__Set task__
Set down the full listing exactly as given. Any pictures are to be left out.

__Given material__
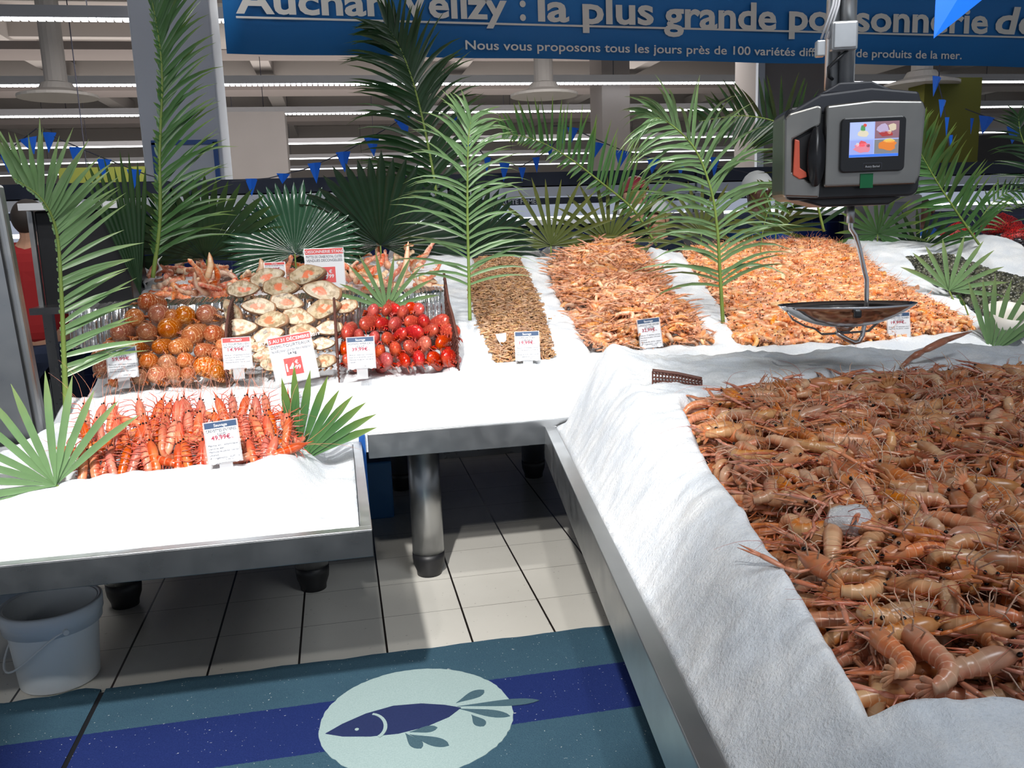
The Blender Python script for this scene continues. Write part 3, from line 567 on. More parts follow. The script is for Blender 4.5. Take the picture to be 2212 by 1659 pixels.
def zright(X, Y):                                            # local coordinates of the tray
    W = np.array(MR); wy = W[1, 0]*X+W[1, 1]*Y+W[1, 3]
    top = PIL[0]+PIL[2]*(wy-PIL[1])+.01
    left = smooth((X-.045)/.20)**.6; z = .705+(top-.705)*left
    z = z+.05*np.exp(-((X-.23)**2/(2*.06**2)+(Y+.22)**2/(2*.12**2)))
    z = z+(.705-z)*smooth((Y+.16)/.12)*np.where(X > .02, .8, 1); z = z-.10*smooth((.01-poly_sd(P_FG, X, Y))/.05)
    z = z+.018*np_noise(X, Y, 5, 30)*left+.007*np_noise(X, Y, 24, 17, 2); return np.maximum(z, .65)
RICE = heightfield('ice_bed', M_ICE, .042, 2.16, -2.71, -.042, .0105, zright, .60); RICE.matrix_world = MR; tag(RICE, 'greyish bank of crushed ice in the right foreground tray', 'ice', kind='stuff')
# ------------------------------------------------------------------ mat and bucket on the floor
def matfloor():
    m, nt, b = newmat('mat_pile'); tc = N(nt, 'ShaderNodeTexCoord').outputs['Object']; s = N(nt, 'ShaderNodeSeparateXYZ'); L(nt, tc, s.inputs[0])
    yy = mth(nt, 'ADD', s.outputs[1], mth(nt, 'MULTIPLY', noi(nt, 160, 2), .008))
    band = mth(nt, 'MULTIPLY', mth(nt, 'GREATER_THAN', yy, 2.29), mth(nt, 'LESS_THAN', yy, 2.556))
    nn = noi(nt, 230, 3, rough=.8); nl = noi(nt, 6, 3)
    t1 = mixc(nt, nn, (.02, .07, .115), (.11, .21, .28)); t1 = mixc(nt, mth(nt, 'MULTIPLY', nl, .3), t1, (.02, .05, .09)); n1 = mixc(nt, nn, (.006, .016, .09), (.035, .06, .25))
    c = mixc(nt, band, t1, n1); c = mixc(nt, ramp(nt, noi(nt, 130, 1), ((.765, 0.), (.78, 1.))), c, (.7, .72, .7))
    L(nt, c, b.inputs['Base Color']); b.inputs['Roughness'].default_value = 1; b.inputs['Specular IOR Level'].default_value = .1; bump(nt, b, nn, .8, .006); return m
M_MAT = matfloor(); t = empty('floor_mat', (0, 0, 0)); tag(t, 'blue doormat with a navy band and a round fish emblem', 'floor mat')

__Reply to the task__
The Blender Python script for this scene continues. Write part 3, from line 567 on. More parts follow. The script is for Blender 4.5. Take the picture to be 2212 by 1659 pixels.
def zright(X, Y):                                            # local coordinates of the tray
    W = np.array(MR); wy = W[1, 0]*X+W[1, 1]*Y+W[1, 3]
    top = PIL[0]+PIL[2]*(wy-PIL[1])+.01
    left = smooth((X-.045)/.20)**.6; z = .705+(top-.705)*left
    z = z+.05*np.exp(-((X-.23)**2/(2*.06**2)+(Y+.22)**2/(2*.12**2)))
    z = z+(.705-z)*smooth((Y+.16)/.12)*np.where(X > .02, .8, 1); z = z-.10*smooth((.01-poly_sd(P_FG, X, Y))/.05)
    z = z+.018*np_noise(X, Y, 5, 30)*left+.007*np_noise(X, Y, 24, 17, 2); return np.maximum(z, .65)
RICE = heightfield('ice_bed', M_ICE, .042, 2.16, -2.71, -.042, .0105, zright, .60); RICE.matrix_world = MR; tag(RICE, 'greyish bank of crushed ice in the right foreground tray', 'ice', kind='stuff')
# ------------------------------------------------------------------ mat and bucket on the floor
def matfloor():
    m, nt, b = newmat('mat_pile'); tc = N(nt, 'ShaderNodeTexCoord').outputs['Object']; s = N(nt, 'ShaderNodeSeparateXYZ'); L(nt, tc, s.inputs[0])
    yy = mth(nt, 'ADD', s.outputs[1], mth(nt, 'MULTIPLY', noi(nt, 160, 2), .008))
    band = mth(nt, 'MULTIPLY', mth(nt, 'GREATER_THAN', yy, 2.29), mth(nt, 'LESS_THAN', yy, 2.556))
    nn = noi(nt, 230, 3, rough=.8); nl = noi(nt, 6, 3)
    t1 = mixc(nt, nn, (.02, .07, .115), (.11, .21, .28)); t1 = mixc(nt, mth(nt, 'MULTIPLY', nl, .3), t1, (.02, .05, .09)); n1 = mixc(nt, nn, (.006, .016, .09), (.035, .06, .25))
    c = mixc(nt, band, t1, n1); c = mixc(nt, ramp(nt, noi(nt, 130, 1), ((.765, 0.), (.78, 1.))), c, (.7, .72, .7))
    L(nt, c, b.inputs['Base Color']); b.inputs['Roughness'].default_value = 1; b.inputs['Specular IOR Level'].default_value = .1; bump(nt, b, nn, .8, .006); return m
M_MAT = matfloor(); t = empty('floor_mat', (0, 0, 0)); tag(t, 'blue doormat with a navy band and a round fish emblem', 'floor mat')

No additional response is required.